冬が明けた平成28年4月から、電車とバスを乗り継いで大学に出勤するようになった。自宅から最寄りの駅までおよそ600mの距離があるが、健康な時は6分くらいで歩いていたのに、4月の頃は杖をつきながら25分もかかった。5月には杖をつかなくなり、8月には20分で歩けるようになった。駅まで歩くようになって一年経った平成29年3月には、10分で歩けるようになった。随分回復したものである。
歩くのがしっかりしてくると、バスの接続が悪いことに耐えられなくなってきた。これまでは40分近くの接続時間は、周りの店を見て回ることで時間をつぶしていた。そろそろそうしたことにも飽きたので、平成29年3月になって片道1.2kmの距離を毎日往復歩くようになった。歩くようになってから、悔しい思いをわたしにぶつけてきた。一体何だと思ったら、「歩いていると若い女の子にスタスタっと抜かされる」というのである。屈辱的だというのである。わたしが「じじいには抜かされないの?」と聞くと、「それは大丈夫」と答える。「それならば問題ないじゃない」とわたしは返すのである。
そう言えば、わたしだって若い女の子に追い抜かれている。いや、考えてみると、そもそもかれほどわたしは歩いていない。日々1kmも歩くことはないだろう。必要に迫られて、大学の構内を少し歩く程度である。かれよりもよっぽど不健康な毎日を送っている。しかし、わたしだって健康を考えているので、わたしの研究室がある5階までエレベータを使わずに階段を毎日歩いて登っている。わたしと一緒に歩いている時は、かれも5階まで階段を歩く。どうみても、かれの方が一日の運動量が多い。
最近、かれは歩きすぎて膝が痛くなったと言っている。歩く距離を少なくすれば回復するだろう。
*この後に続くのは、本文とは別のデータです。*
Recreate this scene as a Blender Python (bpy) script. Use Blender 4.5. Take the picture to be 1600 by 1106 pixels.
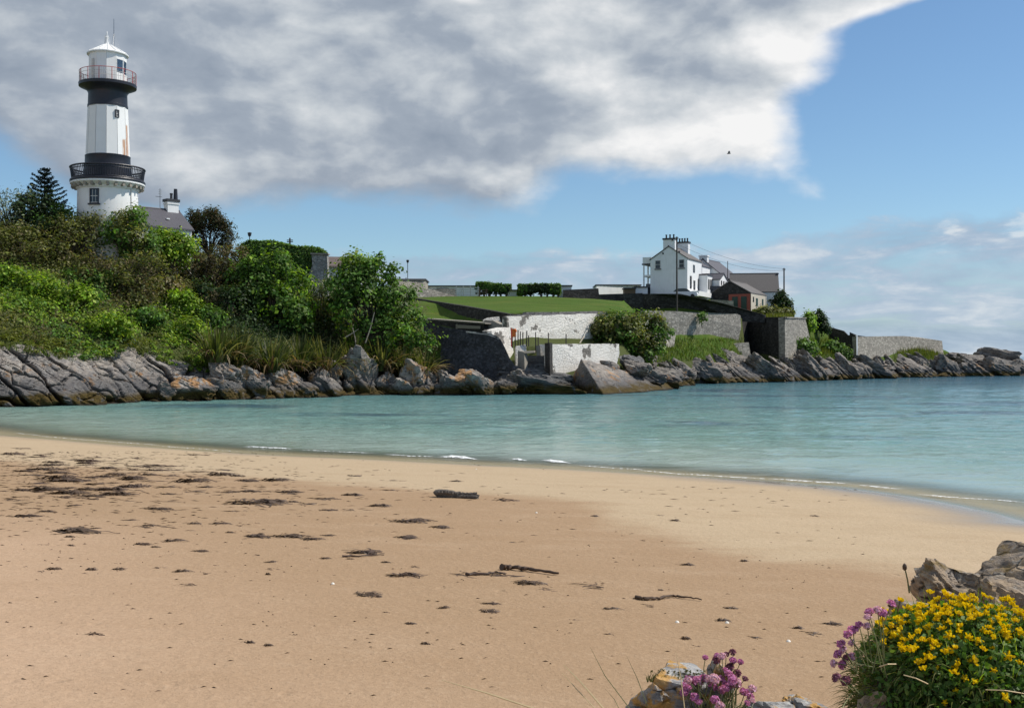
import bpy, bmesh, math, random
import numpy as np
from mathutils import Vector, Matrix

for o in list(bpy.data.objects):
    bpy.data.objects.remove(o, do_unlink=True)
SC = bpy.context.scene
COL = SC.collection
R = math.radians
rng = np.random.default_rng(7)
F, CX, HY, H = 1716.0, 800.0, 557.0, 3.5

# ------------------------------------------------------------------ camera
cam_d = bpy.data.cameras.new('camera')
cam_d.sensor_width = 36.0
cam_d.lens = 36.0 * F / 1600.0
cam_d.shift_y = (HY - 553.0) / 1600.0
cam_d.clip_start = 0.05
cam_d.clip_end = 30000
cam = bpy.data.objects.new('camera', cam_d)
COL.objects.link(cam)
cam.location = (0, 0, H)
cam.rotation_euler = (R(90), 0, 0)
SC.camera = cam

SUN_AZ, SUN_EL = R(83), R(50)          # azimuth clockwise from +y
SUN = Vector((math.sin(SUN_AZ) * math.cos(SUN_EL), math.cos(SUN_AZ) * math.cos(SUN_EL), math.sin(SUN_EL)))

# ------------------------------------------------------------------ node helper
class NT:
    def __init__(s, tree):
        s.t = tree
        s.n = tree.nodes
        s.l = tree.links
    def node(s, typ, **kw):
        nd = s.n.new(typ)
        for k, v in kw.items():
            setattr(nd, k, v)
        return nd
    def put(s, sock, v):
        if v is None:
            return
        if hasattr(v, 'is_linked') or isinstance(v, bpy.types.NodeSocket):
            s.l.new(v, sock)
        else:
            if isinstance(v, (tuple, list)) and sock.type == 'RGBA' and len(v) == 3:
                v = (*v, 1)
            sock.default_value = v
    def m(s, op, a, b=None, c=None, clamp=False):
        nd = s.node('ShaderNodeMath', operation=op, use_clamp=clamp)
        for i, v in enumerate((a, b, c)):
            s.put(nd.inputs[i], v)
        return nd.outputs[0]
    def vm(s, op, a, b=None):
        nd = s.node('ShaderNodeVectorMath', operation=op)
        s.put(nd.inputs[0], a)
        if b is not None:
            s.put(nd.inputs[1], b)
        return nd.outputs[0]
    def mix(s, f, a, b, blend='MIX'):
        nd = s.node('ShaderNodeMix', data_type='RGBA', blend_type=blend)
        s.put(nd.inputs[0], f)
        s.put(nd.inputs[6], a)
        s.put(nd.inputs[7], b)
        return nd.outputs[2]
    def step(s, x, lo, hi, a=0.0, b=1.0):
        nd = s.node('ShaderNodeMapRange', interpolation_type='SMOOTHSTEP')
        for i, v in enumerate((x, lo, hi, a, b)):
            s.put(nd.inputs[i], v)
        return nd.outputs[0]
    def noise(s, vec, scale, detail=4, rough=0.55, dist=0.0, lac=2.0, col=False):
        nd = s.node('ShaderNodeTexNoise')
        if vec is not None:
            s.l.new(vec, nd.inputs['Vector'])
        nd.inputs['Scale'].default_value = scale
        nd.inputs['Detail'].default_value = detail
        nd.inputs['Roughness'].default_value = rough
        nd.inputs['Distortion'].default_value = dist
        return nd.outputs[1 if col else 0]
    def voro(s, vec, scale, feature='F1', out=0, rand=1.0):
        nd = s.node('ShaderNodeTexVoronoi', feature=feature)
        s.l.new(vec, nd.inputs['Vector'])
        nd.inputs['Scale'].default_value = scale
        nd.inputs['Randomness'].default_value = rand
        return nd.outputs[out]
    def ramp(s, f, stops):
        nd = s.node('ShaderNodeValToRGB')
        el = nd.color_ramp.elements
        while len(el) < len(stops):
            el.new(0.5)
        for e, (p, c) in zip(el, stops):
            e.position = p
            e.color = (*c, 1) if len(c) == 3 else c
        s.put(nd.inputs[0], f)
        return nd.outputs[0]
    def comb(s, x, y, z):
        nd = s.node('ShaderNodeCombineXYZ')
        for i, v in enumerate((x, y, z)):
            s.put(nd.inputs[i], v)
        return nd.outputs[0]
    def sep(s, v):
        nd = s.node('ShaderNodeSeparateXYZ')
        s.l.new(v, nd.inputs[0])
        return nd.outputs
    def mapping(s, vec, rot=(0, 0, 0), scale=(1, 1, 1)):
        nd = s.node('ShaderNodeMapping')
        s.l.new(vec, nd.inputs[0])
        nd.inputs['Rotation'].default_value = rot
        nd.inputs['Scale'].default_value = scale
        return nd.outputs[0]
    def attr(s, name):
        nd = s.node('ShaderNodeAttribute', attribute_name=name)
        return nd
    def bump(s, h, strength=0.5, dist=0.05, normal=None):
        nd = s.node('ShaderNodeBump')
        s.put(nd.inputs['Strength'], strength)
        nd.inputs['Distance'].default_value = dist
        s.l.new(h, nd.inputs['Height'])
        if normal is not None:
            s.l.new(normal, nd.inputs['Normal'])
        return nd.outputs[0]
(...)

もう一つのかれの悩みは、走れなくなったことである。走るのを忘れてしまったというのである。つまり両足を同時に地上から離して前に進むことができないというのである。危ないから、専門家に教えてもらった方がいいだろうということで、同僚の体育の教員に相談すると、走るよりも歩くことの方が体にいいから、この際だから歩くことを極めたらいいと言われた。歩くのを極めるとはいったいどういうことなのだろうと思うが、Kは走ることをあきらめたわけではない。Kはいつか走れるようになるのだろうか。